Away in a feedbox…the little Lord Jesus set down His head
As we draw near the feast of God’s Nativity, we commonly hear about the unexpected or discordant images associated with the familiar tale. His birth is the occasion of a great massacre of children in the hope of killing him. The newborn child is given gifts for a king and yet also for a man who is going to die. He is placed in an animal’s feedbox, prefiguring the way He will become food for His people who are often referred to as sheep.
Meditating on the infinite might of a newborn, and likewise how He will die, should I think disturb the mind. And yet we cannot but hear The Story already knowing Its end, an end that runs right up through our own present moment and beyond into eternity. This is a Child-King, a Child-God, a Child-Savior whose precious Child-Face shows the outline of the face that will look down from the Cross. We try sometimes to see Him only as an innocent child with blissfully happy parents so as to avoid this unpleasant thought about the future, but we cannot do that without also losing sight of the eternity of His perfect rule and our own salvation. Disturbing images are I think an unavoidable part of our meditation on God’s Nativity. That is Unbounded Eternity in that feedbox, after all.

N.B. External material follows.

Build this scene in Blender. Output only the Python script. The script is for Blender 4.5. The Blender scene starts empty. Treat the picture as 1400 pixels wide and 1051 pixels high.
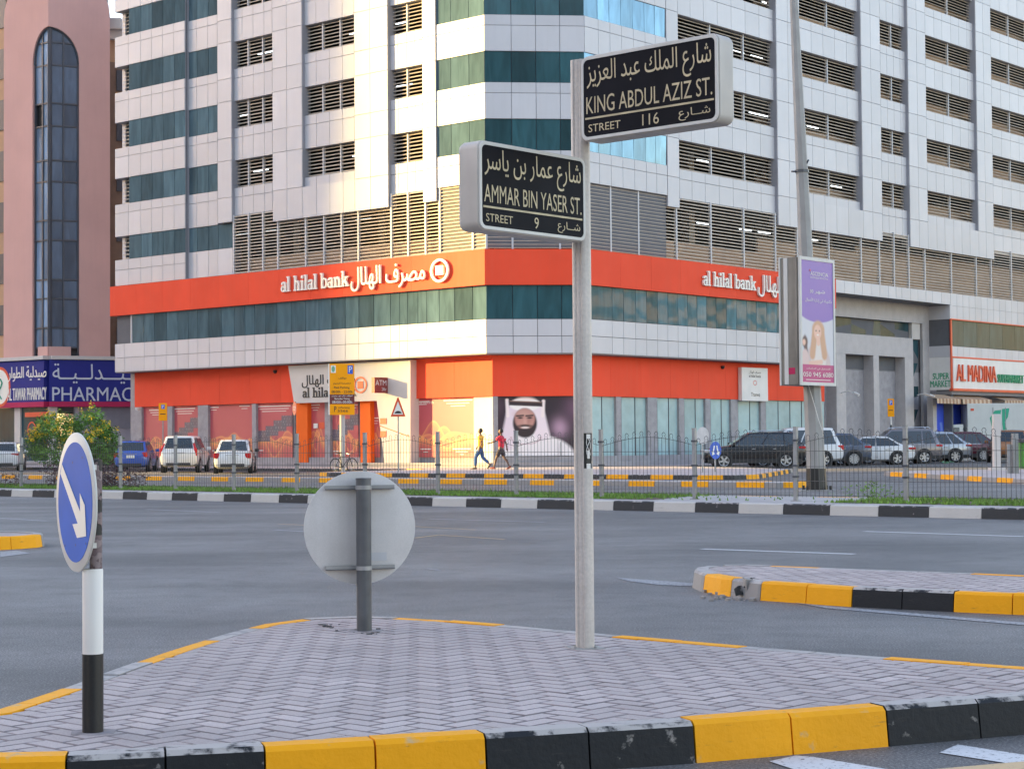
import bpy, bmesh, math, random
import numpy as np
from mathutils import Vector, Matrix
from mathutils.geometry import delaunay_2d_cdt
random.seed(7)
S = bpy.context.scene
COL = S.collection
R_ = math.radians

# ------------------------------------------------------------------ camera
F_PX, PITCH, ROLL, CAM_Z = 2498.0, R_(1.831), R_(-0.4543), 1.27
CP = np.array([0.0, 0.0, CAM_Z])
def ray(u, v):
    x = (u - 700) / F_PX; y = -(v - 525.5) / F_PX
    c, s = math.cos(ROLL), math.sin(ROLL)
    x, y = c * x - s * y, s * x + c * y
    return np.array([x, math.cos(PITCH) - y * math.sin(PITCH), math.sin(PITCH) + y * math.cos(PITCH)])
cam = bpy.data.cameras.new('camera'); cam_o = bpy.data.objects.new('camera', cam); COL.objects.link(cam_o)
cam.sensor_width = 36.0; cam.lens = F_PX / 1400 * 36; cam.clip_start = 0.1; cam.clip_end = 3000
_c, _s = math.cos(ROLL), math.sin(ROLL)
_right = Vector((_c, -_s * math.sin(PITCH), _s * math.cos(PITCH)))
_up = Vector((-_s, -_c * math.sin(PITCH), _c * math.cos(PITCH)))
_back = -Vector((0, math.cos(PITCH), math.sin(PITCH)))
_m = Matrix((_right, _up, _back)).transposed().to_4x4(); _m.translation = Vector((0, 0, CAM_Z))
cam_o.matrix_world = _m
S.camera = cam_o

# ------------------------------------------------------------------ sky, sun, exposure
SUN_EL, SUN_DIR = R_(10.5), Vector((-0.992, 0.125, 0)).normalized()
SUN_AZ = math.atan2(SUN_DIR.x, SUN_DIR.y)          # clockwise from +Y
W = bpy.data.worlds.new("World"); S.world = W; W.use_nodes = True
wn = W.node_tree; bg = wn.nodes['Background']
sky = wn.nodes.new('ShaderNodeTexSky'); sky.sky_type = 'NISHITA'; sky.sun_disc = False
sky.sun_elevation = SUN_EL; sky.sun_rotation = SUN_AZ; sky.air_density = 1.0; sky.dust_density = 0.9; sky.ozone_density = 1.0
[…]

In that same spirit here is another of St. Gregory’s unsettling image adaptations, with a few additional flourishes inspired by him. Let us imagine Christ not as the provender nor as the shepherd, but as the beast that comes to feed from that rough box. What He feeds on is us, for how else would a living thing become part of the Body of another living thing? We are the ones in the manger; we are why He is setting down His head there.